There is something almost poetic about Toyota's relationship with the electric car. The company that popularised the hybrid, that convinced an entire generation of drivers that green motoring could be practical and affordable, spent years treating battery-electric vehicles with the wariness of a chef being asked to abandon their signature dish. The result was the bZ4x: a car that arrived with all the fanfare of a press release and was promptly recalled because the wheels were falling off. Literally.
File this under: things that seemed inevitable in retrospect. Toyota didn't become the world's largest automaker by ignoring embarrassment, and the 2026 bZ, as reviewed by Ars Technica, represents a sincere and largely successful course correction. The awkward alphanumeric suffix is gone. The underwhelming efficiency figures are gone. What remains is a small electric SUV that, for the first time, actually deserves to be taken seriously.

The numbers tell the story cleanly. The previous model managed around 405 kilometres on a 71.4 kWh battery. The 2026 bZ carries a 74.7 kWh pack and the top front-wheel-drive variant returns 505 kilometres on the EPA test cycle. That is not a marginal tweak; that is an engineering rethink. Much of the credit goes to the adoption of silicon carbide power electronics, which reduce energy losses in the drivetrain and contribute meaningfully to the efficiency gains. The North American market also gains a Tesla-compatible NACS charging port, which matters because the Supercharger network remains the most reliable fast-charging infrastructure on offer.
In real-world driving, the car apparently outperforms its already-impressive spec sheet. The reviewer averaged 5.7 miles per kilowatt-hour in mixed city conditions, a figure that would make even a seasoned EV driver raise an eyebrow. The XLE FWD Plus, tested at $37,900 USD, never needed a fast charge during the loan period, which is either a testament to the battery's capacity or an indictment of how thoroughly city driving limits actual consumption. Probably both.

For Australian buyers, the bZ's positioning is worth watching closely. Toyota Australia has been cautious about its EV rollout, leaning heavily on hybrids in a market that has been slower than Europe or China to electrify. But the infrastructure argument is shifting. The Australian Energy Regulator has tracked sustained growth in public charging availability, and federal incentives have pushed EV uptake to record levels in recent years. A competitively priced, genuinely efficient Toyota could land well in that environment, particularly for buyers who want the brand's reputation for reliability without paying a premium for a luxury badge.
The car is not without compromise. With 165 kW going to the front wheels and nearly 1,900 kilograms to shift, the bZ is not quick. Zero to 97 km/h takes eight seconds in normal mode, which is adequate rather than exciting. There is no true one-pedal driving mode either; the regenerative braking will slow the car to a crawl but won't bring it to a complete stop, requiring a tap of the friction brakes. The instrument display can be obscured by the steering wheel rim at certain angles, which is a curious oversight from an otherwise detail-conscious manufacturer.

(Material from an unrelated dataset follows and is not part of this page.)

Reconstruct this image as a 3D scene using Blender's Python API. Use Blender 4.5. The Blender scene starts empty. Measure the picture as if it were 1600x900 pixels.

Here's why it matters: the sub-$40,000 USD EV segment is where the mass-market transition either happens or stalls. Premium EVs have found their buyers. The challenge now is convincing ordinary households, the ones doing the weekly shop and the school run, that electric motoring is practical and affordable. Toyota, with its unmatched global service network and reputation for durability, is better placed than almost anyone to make that argument. The bZ, in its current form, gives them a vehicle capable of making it.

The honest counterpoint is that Toyota's broader EV strategy has, until very recently, been frustratingly incremental. The company has publicly championed hydrogen and hybrids in ways that critics argue delayed its electric transition and muddied its message. Australia's Green Vehicle Guide reflects a market still dominated by combustion and hybrid Toyotas; the pure-electric options remain limited. Whether the improved bZ signals a genuine strategic pivot or a tactical response to competitive pressure from Hyundai, Kia, and Chinese entrants is a question the next few model years will answer.
What the 2026 bZ demonstrates is that competence, applied consistently and with genuine attention to customer feedback, can quietly transform a product's reputation. It is not glamorous. It does not have the cultural cachet of a Tesla or the aggressive pricing of a BYD. What it has is reliability, efficiency, a familiar badge, and a price point that makes the electric transition feel achievable rather than aspirational. For a lot of buyers, that is exactly enough.